Safeguards Rule: GLBA requires financial institutions to develop, implement, and maintain a comprehensive information security program to protect the security, confidentiality, and integrity of customer information. The FTC's Safeguards Rule was substantially updated in 2023 to impose specific technical and administrative security controls.

In Practice

State insurance department enforcement: GLBA provides that state insurance regulators are the primary enforcers of privacy requirements for insurance companies—not the FTC. States have adopted implementing regulations, typically based on NAIC model privacy regulations that parallel GLBA requirements. State enforcement of insurance privacy is conducted through market-conduct-examinations and complaint investigations.
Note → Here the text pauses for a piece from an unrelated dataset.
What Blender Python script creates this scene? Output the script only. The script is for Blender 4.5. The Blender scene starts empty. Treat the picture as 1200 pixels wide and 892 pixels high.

Safeguards Rule (2023 update): The FTC's amended Safeguards Rule requires covered financial institutions to implement specific controls including: encryption of customer information in transit and at rest, multi-factor authentication for any individual accessing customer information, access controls limiting customer information access to employees who need it, periodic penetration testing, employee security training, an incident response plan, and annual reporting to the board on the information security program.

Data breach implications: GLBA's Safeguards Rule requires covered institutions to notify the FTC within 30 days of discovering a security breach involving customer information—a notification obligation that intersects with state data-breach-notification laws.

AI tools that process customer data in insurance workflows must be designed with GLBA compliance in mind. Customer financial information used to train AI models or generate recommendations is NPI subject to GLBA use restrictions.

Related Concepts

GLBA is the federal foundation of insurance privacy compliance, intersecting with data-breach-notification requirements, state-insurance-department enforcement, bancassurance (where bank-insurance data sharing creates GLBA complexity), and record-retention (which must account for NPI handling requirements).